La Compagnie nationale du Rhône est une entreprise publique exerçant des missions d'intérêt général. Ses prérogatives font d'elle l'outil parfait au service de la transition écologique. Elle est toutefois fragilisée par la commande politique et l'incapacité du Gouvernement à se montrer à la hauteur des enjeux.
« Le fleuve Rhône n'est pas inépuisable » : c'est en ces termes que l'agence de l'eau Rhône-Méditerranée-Corse nous a alertés, le 3 mars dernier. Sur le bassin du Rhône, les effets du changement climatique sont bien là : la température moyenne de l'air a augmenté de 1,8 degré sur la période 1960-2020 ; les précipitations neigeuses sont plus faibles et la quantité de neige a diminué de 10 % en moyenne en raison du réchauffement de l'air ; les scientifiques prédisent la disparition du glacier source du Rhône dans le canton du Valais en 2100 ; les débits d'étiage ont diminué – moins 7 % à la sortie du Léman et moins 13 % en Camargue ces soixante dernières années – et devraient continuer de baisser.

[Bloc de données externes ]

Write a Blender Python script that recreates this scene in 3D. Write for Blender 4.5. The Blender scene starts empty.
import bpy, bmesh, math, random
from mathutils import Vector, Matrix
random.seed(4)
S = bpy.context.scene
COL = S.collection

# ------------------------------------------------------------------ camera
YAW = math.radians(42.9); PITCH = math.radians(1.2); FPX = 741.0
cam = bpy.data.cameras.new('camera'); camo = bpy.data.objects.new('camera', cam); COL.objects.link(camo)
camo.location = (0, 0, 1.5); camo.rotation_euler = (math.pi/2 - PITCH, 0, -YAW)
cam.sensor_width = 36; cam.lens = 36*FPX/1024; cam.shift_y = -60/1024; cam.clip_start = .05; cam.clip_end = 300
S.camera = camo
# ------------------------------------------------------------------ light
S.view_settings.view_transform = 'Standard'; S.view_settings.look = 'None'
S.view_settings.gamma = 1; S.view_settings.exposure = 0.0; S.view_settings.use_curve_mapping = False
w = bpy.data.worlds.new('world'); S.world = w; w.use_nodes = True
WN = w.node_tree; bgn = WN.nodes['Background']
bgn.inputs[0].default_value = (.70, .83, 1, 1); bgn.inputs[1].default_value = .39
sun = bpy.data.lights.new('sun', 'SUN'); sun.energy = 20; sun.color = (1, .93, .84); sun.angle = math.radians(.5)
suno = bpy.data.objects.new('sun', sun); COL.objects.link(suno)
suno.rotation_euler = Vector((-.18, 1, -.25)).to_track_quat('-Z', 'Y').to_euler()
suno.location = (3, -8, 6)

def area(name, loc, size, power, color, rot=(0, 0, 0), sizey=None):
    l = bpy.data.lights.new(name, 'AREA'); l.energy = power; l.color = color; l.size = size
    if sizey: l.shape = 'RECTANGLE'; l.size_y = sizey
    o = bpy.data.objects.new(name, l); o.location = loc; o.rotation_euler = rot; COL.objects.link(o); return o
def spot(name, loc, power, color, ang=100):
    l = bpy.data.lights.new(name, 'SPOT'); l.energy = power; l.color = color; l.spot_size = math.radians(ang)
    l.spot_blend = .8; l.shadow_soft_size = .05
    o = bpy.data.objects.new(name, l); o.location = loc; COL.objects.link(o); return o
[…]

Pourtant, le Gouvernement s'entête dans le modèle de production nucléaire. L'été dernier, l'Autorité de sûreté nucléaire (ASN) a accordé des dérogations à la pelle afin d'autoriser le rejet dans le fleuve d'une eau à une température plus élevée que la normale. Nous avions dénoncé ces choix bafouant la réglementation sur les rejets d'eau servant à refroidir les réacteurs. Pour la centrale du Bugey, par exemple, le réchauffement constaté a été de 3 degrés en moyenne en aval et en amont.
Enfin, le plan « 5Rhône » pour la période 2022-2027 poursuit l'objectif de soutenir un changement dans les pratiques agroécologiques. Les agriculteurs sont prêts à le faire – ils en ont l'expérience et la compétence – mais qu'en est-il des industriels qui polluent leurs cultures et détruisent les productions ? Qu'en est-il de l'impunité des entreprises qui déversent dans le Rhône des polluants éternels en grande quantité ? Qu'en est-il de l'usine Arkema, contre laquelle trente-sept riverains et dix associations ont porté plainte pour empoisonnement ? Cette entreprise rejette en effet 3,5 tonnes de polluants par an dans la nature.